- What you need to do -
Transcribe the data that follows precisely, omitting nothing.

- Recorded information -
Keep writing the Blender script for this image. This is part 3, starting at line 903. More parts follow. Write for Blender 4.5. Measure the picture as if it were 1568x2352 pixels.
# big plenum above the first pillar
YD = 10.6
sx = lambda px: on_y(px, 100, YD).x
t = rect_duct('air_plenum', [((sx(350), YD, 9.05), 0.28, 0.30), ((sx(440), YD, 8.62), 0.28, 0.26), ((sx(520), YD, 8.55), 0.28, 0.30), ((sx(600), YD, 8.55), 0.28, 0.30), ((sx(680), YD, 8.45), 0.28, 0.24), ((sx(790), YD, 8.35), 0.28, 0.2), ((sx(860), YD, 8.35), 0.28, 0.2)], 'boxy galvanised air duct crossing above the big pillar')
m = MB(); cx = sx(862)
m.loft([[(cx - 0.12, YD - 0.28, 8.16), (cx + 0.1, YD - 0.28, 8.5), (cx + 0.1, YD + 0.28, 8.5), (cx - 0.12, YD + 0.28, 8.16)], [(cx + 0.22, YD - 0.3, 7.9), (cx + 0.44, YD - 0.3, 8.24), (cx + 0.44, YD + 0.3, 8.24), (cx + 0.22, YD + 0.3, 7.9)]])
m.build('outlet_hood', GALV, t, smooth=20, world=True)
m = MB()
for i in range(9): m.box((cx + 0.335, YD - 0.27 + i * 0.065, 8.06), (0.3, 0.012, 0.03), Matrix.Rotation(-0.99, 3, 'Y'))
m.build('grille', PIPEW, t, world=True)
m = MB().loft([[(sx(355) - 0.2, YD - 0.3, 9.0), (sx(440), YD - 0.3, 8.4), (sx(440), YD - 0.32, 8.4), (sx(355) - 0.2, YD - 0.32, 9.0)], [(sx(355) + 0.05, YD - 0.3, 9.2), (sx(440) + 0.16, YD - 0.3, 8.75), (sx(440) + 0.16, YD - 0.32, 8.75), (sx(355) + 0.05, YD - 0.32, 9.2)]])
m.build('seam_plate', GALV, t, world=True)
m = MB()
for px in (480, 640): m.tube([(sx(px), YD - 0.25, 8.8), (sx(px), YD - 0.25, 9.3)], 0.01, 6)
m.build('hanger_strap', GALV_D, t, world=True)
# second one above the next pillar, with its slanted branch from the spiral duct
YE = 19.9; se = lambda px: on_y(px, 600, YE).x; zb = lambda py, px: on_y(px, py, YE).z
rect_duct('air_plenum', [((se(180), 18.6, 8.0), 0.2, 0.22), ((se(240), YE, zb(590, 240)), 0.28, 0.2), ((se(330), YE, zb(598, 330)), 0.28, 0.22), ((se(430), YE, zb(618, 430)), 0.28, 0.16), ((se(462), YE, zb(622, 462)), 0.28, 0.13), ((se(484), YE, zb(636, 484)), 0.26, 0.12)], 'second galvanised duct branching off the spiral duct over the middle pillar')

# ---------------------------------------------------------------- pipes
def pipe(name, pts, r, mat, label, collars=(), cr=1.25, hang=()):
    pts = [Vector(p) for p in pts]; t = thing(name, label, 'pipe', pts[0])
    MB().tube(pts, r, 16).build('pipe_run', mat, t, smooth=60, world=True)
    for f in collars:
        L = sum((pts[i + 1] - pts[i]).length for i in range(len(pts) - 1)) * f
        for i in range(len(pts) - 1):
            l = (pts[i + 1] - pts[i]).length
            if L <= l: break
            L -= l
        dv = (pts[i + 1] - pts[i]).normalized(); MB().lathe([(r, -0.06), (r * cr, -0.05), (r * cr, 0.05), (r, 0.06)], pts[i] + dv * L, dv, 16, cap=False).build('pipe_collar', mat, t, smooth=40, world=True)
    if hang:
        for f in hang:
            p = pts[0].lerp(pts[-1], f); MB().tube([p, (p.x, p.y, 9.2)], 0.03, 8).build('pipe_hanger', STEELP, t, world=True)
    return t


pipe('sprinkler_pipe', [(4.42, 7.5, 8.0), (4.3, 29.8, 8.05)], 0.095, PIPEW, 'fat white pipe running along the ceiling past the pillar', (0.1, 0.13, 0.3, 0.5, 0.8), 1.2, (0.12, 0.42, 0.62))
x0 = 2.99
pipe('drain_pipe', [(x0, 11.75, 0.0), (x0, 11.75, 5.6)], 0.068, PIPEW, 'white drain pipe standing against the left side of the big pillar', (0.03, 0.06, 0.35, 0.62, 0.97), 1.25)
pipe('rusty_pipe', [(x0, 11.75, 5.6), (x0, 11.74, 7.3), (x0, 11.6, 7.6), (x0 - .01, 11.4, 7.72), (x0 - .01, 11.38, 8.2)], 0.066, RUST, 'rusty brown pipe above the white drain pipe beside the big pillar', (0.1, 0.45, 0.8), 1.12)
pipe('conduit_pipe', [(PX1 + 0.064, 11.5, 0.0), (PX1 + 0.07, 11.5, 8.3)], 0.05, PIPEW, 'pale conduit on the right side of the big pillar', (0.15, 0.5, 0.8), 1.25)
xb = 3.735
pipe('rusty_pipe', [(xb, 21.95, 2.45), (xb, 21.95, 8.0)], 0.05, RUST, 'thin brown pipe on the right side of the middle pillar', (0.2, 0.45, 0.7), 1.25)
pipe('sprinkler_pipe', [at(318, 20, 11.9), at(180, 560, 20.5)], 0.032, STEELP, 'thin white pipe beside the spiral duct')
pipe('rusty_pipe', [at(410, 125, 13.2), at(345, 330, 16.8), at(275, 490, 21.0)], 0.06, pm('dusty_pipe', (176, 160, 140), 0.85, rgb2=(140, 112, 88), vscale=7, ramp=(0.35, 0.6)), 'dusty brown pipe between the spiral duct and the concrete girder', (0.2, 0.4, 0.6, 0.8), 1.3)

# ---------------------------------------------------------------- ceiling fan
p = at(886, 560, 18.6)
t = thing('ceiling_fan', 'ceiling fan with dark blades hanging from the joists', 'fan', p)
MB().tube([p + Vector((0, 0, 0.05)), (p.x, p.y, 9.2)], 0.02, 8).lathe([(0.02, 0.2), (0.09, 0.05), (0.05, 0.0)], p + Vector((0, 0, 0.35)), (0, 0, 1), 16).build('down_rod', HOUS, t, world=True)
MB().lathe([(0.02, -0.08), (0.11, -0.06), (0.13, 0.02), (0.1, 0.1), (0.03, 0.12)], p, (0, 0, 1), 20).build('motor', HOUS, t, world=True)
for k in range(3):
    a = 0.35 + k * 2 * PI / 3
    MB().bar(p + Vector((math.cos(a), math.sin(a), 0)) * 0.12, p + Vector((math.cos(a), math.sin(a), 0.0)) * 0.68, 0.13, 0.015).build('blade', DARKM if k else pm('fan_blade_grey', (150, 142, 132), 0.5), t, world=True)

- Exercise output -
Keep writing the Blender script for this image. This is part 3, starting at line 903. More parts follow. Write for Blender 4.5. Measure the picture as if it were 1568x2352 pixels.
# big plenum above the first pillar
YD = 10.6
sx = lambda px: on_y(px, 100, YD).x
t = rect_duct('air_plenum', [((sx(350), YD, 9.05), 0.28, 0.30), ((sx(440), YD, 8.62), 0.28, 0.26), ((sx(520), YD, 8.55), 0.28, 0.30), ((sx(600), YD, 8.55), 0.28, 0.30), ((sx(680), YD, 8.45), 0.28, 0.24), ((sx(790), YD, 8.35), 0.28, 0.2), ((sx(860), YD, 8.35), 0.28, 0.2)], 'boxy galvanised air duct crossing above the big pillar')
m = MB(); cx = sx(862)
m.loft([[(cx - 0.12, YD - 0.28, 8.16), (cx + 0.1, YD - 0.28, 8.5), (cx + 0.1, YD + 0.28, 8.5), (cx - 0.12, YD + 0.28, 8.16)], [(cx + 0.22, YD - 0.3, 7.9), (cx + 0.44, YD - 0.3, 8.24), (cx + 0.44, YD + 0.3, 8.24), (cx + 0.22, YD + 0.3, 7.9)]])
m.build('outlet_hood', GALV, t, smooth=20, world=True)
m = MB()
for i in range(9): m.box((cx + 0.335, YD - 0.27 + i * 0.065, 8.06), (0.3, 0.012, 0.03), Matrix.Rotation(-0.99, 3, 'Y'))
m.build('grille', PIPEW, t, world=True)
m = MB().loft([[(sx(355) - 0.2, YD - 0.3, 9.0), (sx(440), YD - 0.3, 8.4), (sx(440), YD - 0.32, 8.4), (sx(355) - 0.2, YD - 0.32, 9.0)], [(sx(355) + 0.05, YD - 0.3, 9.2), (sx(440) + 0.16, YD - 0.3, 8.75), (sx(440) + 0.16, YD - 0.32, 8.75), (sx(355) + 0.05, YD - 0.32, 9.2)]])
m.build('seam_plate', GALV, t, world=True)
m = MB()
for px in (480, 640): m.tube([(sx(px), YD - 0.25, 8.8), (sx(px), YD - 0.25, 9.3)], 0.01, 6)
m.build('hanger_strap', GALV_D, t, world=True)
# second one above the next pillar, with its slanted branch from the spiral duct
YE = 19.9; se = lambda px: on_y(px, 600, YE).x; zb = lambda py, px: on_y(px, py, YE).z
rect_duct('air_plenum', [((se(180), 18.6, 8.0), 0.2, 0.22), ((se(240), YE, zb(590, 240)), 0.28, 0.2), ((se(330), YE, zb(598, 330)), 0.28, 0.22), ((se(430), YE, zb(618, 430)), 0.28, 0.16), ((se(462), YE, zb(622, 462)), 0.28, 0.13), ((se(484), YE, zb(636, 484)), 0.26, 0.12)], 'second galvanised duct branching off the spiral duct over the middle pillar')

# ---------------------------------------------------------------- pipes
def pipe(name, pts, r, mat, label, collars=(), cr=1.25, hang=()):
    pts = [Vector(p) for p in pts]; t = thing(name, label, 'pipe', pts[0])
    MB().tube(pts, r, 16).build('pipe_run', mat, t, smooth=60, world=True)
    for f in collars:
        L = sum((pts[i + 1] - pts[i]).length for i in range(len(pts) - 1)) * f
        for i in range(len(pts) - 1):
            l = (pts[i + 1] - pts[i]).length
            if L <= l: break
            L -= l
        dv = (pts[i + 1] - pts[i]).normalized(); MB().lathe([(r, -0.06), (r * cr, -0.05), (r * cr, 0.05), (r, 0.06)], pts[i] + dv * L, dv, 16, cap=False).build('pipe_collar', mat, t, smooth=40, world=True)
    if hang:
        for f in hang:
            p = pts[0].lerp(pts[-1], f); MB().tube([p, (p.x, p.y, 9.2)], 0.03, 8).build('pipe_hanger', STEELP, t, world=True)
    return t


pipe('sprinkler_pipe', [(4.42, 7.5, 8.0), (4.3, 29.8, 8.05)], 0.095, PIPEW, 'fat white pipe running along the ceiling past the pillar', (0.1, 0.13, 0.3, 0.5, 0.8), 1.2, (0.12, 0.42, 0.62))
x0 = 2.99
pipe('drain_pipe', [(x0, 11.75, 0.0), (x0, 11.75, 5.6)], 0.068, PIPEW, 'white drain pipe standing against the left side of the big pillar', (0.03, 0.06, 0.35, 0.62, 0.97), 1.25)
pipe('rusty_pipe', [(x0, 11.75, 5.6), (x0, 11.74, 7.3), (x0, 11.6, 7.6), (x0 - .01, 11.4, 7.72), (x0 - .01, 11.38, 8.2)], 0.066, RUST, 'rusty brown pipe above the white drain pipe beside the big pillar', (0.1, 0.45, 0.8), 1.12)
pipe('conduit_pipe', [(PX1 + 0.064, 11.5, 0.0), (PX1 + 0.07, 11.5, 8.3)], 0.05, PIPEW, 'pale conduit on the right side of the big pillar', (0.15, 0.5, 0.8), 1.25)
xb = 3.735
pipe('rusty_pipe', [(xb, 21.95, 2.45), (xb, 21.95, 8.0)], 0.05, RUST, 'thin brown pipe on the right side of the middle pillar', (0.2, 0.45, 0.7), 1.25)
pipe('sprinkler_pipe', [at(318, 20, 11.9), at(180, 560, 20.5)], 0.032, STEELP, 'thin white pipe beside the spiral duct')
pipe('rusty_pipe', [at(410, 125, 13.2), at(345, 330, 16.8), at(275, 490, 21.0)], 0.06, pm('dusty_pipe', (176, 160, 140), 0.85, rgb2=(140, 112, 88), vscale=7, ramp=(0.35, 0.6)), 'dusty brown pipe between the spiral duct and the concrete girder', (0.2, 0.4, 0.6, 0.8), 1.3)

# ---------------------------------------------------------------- ceiling fan
p = at(886, 560, 18.6)
t = thing('ceiling_fan', 'ceiling fan with dark blades hanging from the joists', 'fan', p)
MB().tube([p + Vector((0, 0, 0.05)), (p.x, p.y, 9.2)], 0.02, 8).lathe([(0.02, 0.2), (0.09, 0.05), (0.05, 0.0)], p + Vector((0, 0, 0.35)), (0, 0, 1), 16).build('down_rod', HOUS, t, world=True)
MB().lathe([(0.02, -0.08), (0.11, -0.06), (0.13, 0.02), (0.1, 0.1), (0.03, 0.12)], p, (0, 0, 1), 20).build('motor', HOUS, t, world=True)
for k in range(3):
    a = 0.35 + k * 2 * PI / 3
    MB().bar(p + Vector((math.cos(a), math.sin(a), 0)) * 0.12, p + Vector((math.cos(a), math.sin(a), 0.0)) * 0.68, 0.13, 0.015).build('blade', DARKM if k else pm('fan_blade_grey', (150, 142, 132), 0.5), t, world=True)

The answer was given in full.